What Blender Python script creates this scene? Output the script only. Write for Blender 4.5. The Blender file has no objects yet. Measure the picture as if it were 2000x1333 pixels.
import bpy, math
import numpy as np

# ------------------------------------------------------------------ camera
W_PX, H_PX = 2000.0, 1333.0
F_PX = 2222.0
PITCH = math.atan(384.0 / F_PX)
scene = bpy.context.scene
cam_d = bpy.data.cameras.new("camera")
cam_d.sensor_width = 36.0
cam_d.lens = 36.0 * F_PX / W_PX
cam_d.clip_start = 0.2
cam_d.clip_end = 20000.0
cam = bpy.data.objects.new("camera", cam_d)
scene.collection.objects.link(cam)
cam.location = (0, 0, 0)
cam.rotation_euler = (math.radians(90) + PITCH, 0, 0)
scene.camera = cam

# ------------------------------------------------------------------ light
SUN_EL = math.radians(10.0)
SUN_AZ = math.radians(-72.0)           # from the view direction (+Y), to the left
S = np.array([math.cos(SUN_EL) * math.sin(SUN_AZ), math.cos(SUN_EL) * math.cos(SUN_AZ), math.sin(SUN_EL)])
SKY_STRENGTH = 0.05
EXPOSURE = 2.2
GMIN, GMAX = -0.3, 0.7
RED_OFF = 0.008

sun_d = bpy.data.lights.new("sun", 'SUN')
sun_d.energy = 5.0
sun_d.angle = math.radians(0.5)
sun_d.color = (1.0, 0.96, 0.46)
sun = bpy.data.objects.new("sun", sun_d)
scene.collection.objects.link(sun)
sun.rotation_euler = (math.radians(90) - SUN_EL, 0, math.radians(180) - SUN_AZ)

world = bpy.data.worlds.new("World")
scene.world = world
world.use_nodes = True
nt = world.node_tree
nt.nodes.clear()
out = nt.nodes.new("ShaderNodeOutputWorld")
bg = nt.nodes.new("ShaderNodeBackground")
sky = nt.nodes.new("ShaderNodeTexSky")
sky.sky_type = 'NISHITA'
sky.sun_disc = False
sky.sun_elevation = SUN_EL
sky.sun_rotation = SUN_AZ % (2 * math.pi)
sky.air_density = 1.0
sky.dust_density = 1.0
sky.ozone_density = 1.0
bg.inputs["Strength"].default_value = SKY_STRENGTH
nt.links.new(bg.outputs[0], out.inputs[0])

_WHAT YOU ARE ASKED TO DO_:
Return the full listing, character for character.

_ANSWER FOR THIS EXERCISE_:
What Blender Python script creates this scene? Output the script only. Write for Blender 4.5. The Blender file has no objects yet. Measure the picture as if it were 2000x1333 pixels.
import bpy, math
import numpy as np

# ------------------------------------------------------------------ camera
W_PX, H_PX = 2000.0, 1333.0
F_PX = 2222.0
PITCH = math.atan(384.0 / F_PX)
scene = bpy.context.scene
cam_d = bpy.data.cameras.new("camera")
cam_d.sensor_width = 36.0
cam_d.lens = 36.0 * F_PX / W_PX
cam_d.clip_start = 0.2
cam_d.clip_end = 20000.0
cam = bpy.data.objects.new("camera", cam_d)
scene.collection.objects.link(cam)
cam.location = (0, 0, 0)
cam.rotation_euler = (math.radians(90) + PITCH, 0, 0)
scene.camera = cam

# ------------------------------------------------------------------ light
SUN_EL = math.radians(10.0)
SUN_AZ = math.radians(-72.0)           # from the view direction (+Y), to the left
S = np.array([math.cos(SUN_EL) * math.sin(SUN_AZ), math.cos(SUN_EL) * math.cos(SUN_AZ), math.sin(SUN_EL)])
SKY_STRENGTH = 0.05
EXPOSURE = 2.2
GMIN, GMAX = -0.3, 0.7
RED_OFF = 0.008

sun_d = bpy.data.lights.new("sun", 'SUN')
sun_d.energy = 5.0
sun_d.angle = math.radians(0.5)
sun_d.color = (1.0, 0.96, 0.46)
sun = bpy.data.objects.new("sun", sun_d)
scene.collection.objects.link(sun)
sun.rotation_euler = (math.radians(90) - SUN_EL, 0, math.radians(180) - SUN_AZ)

world = bpy.data.worlds.new("World")
scene.world = world
world.use_nodes = True
nt = world.node_tree
nt.nodes.clear()
out = nt.nodes.new("ShaderNodeOutputWorld")
bg = nt.nodes.new("ShaderNodeBackground")
sky = nt.nodes.new("ShaderNodeTexSky")
sky.sky_type = 'NISHITA'
sky.sun_disc = False
sky.sun_elevation = SUN_EL
sky.sun_rotation = SUN_AZ % (2 * math.pi)
sky.air_density = 1.0
sky.dust_density = 1.0
sky.ozone_density = 1.0
bg.inputs["Strength"].default_value = SKY_STRENGTH
nt.links.new(bg.outputs[0], out.inputs[0])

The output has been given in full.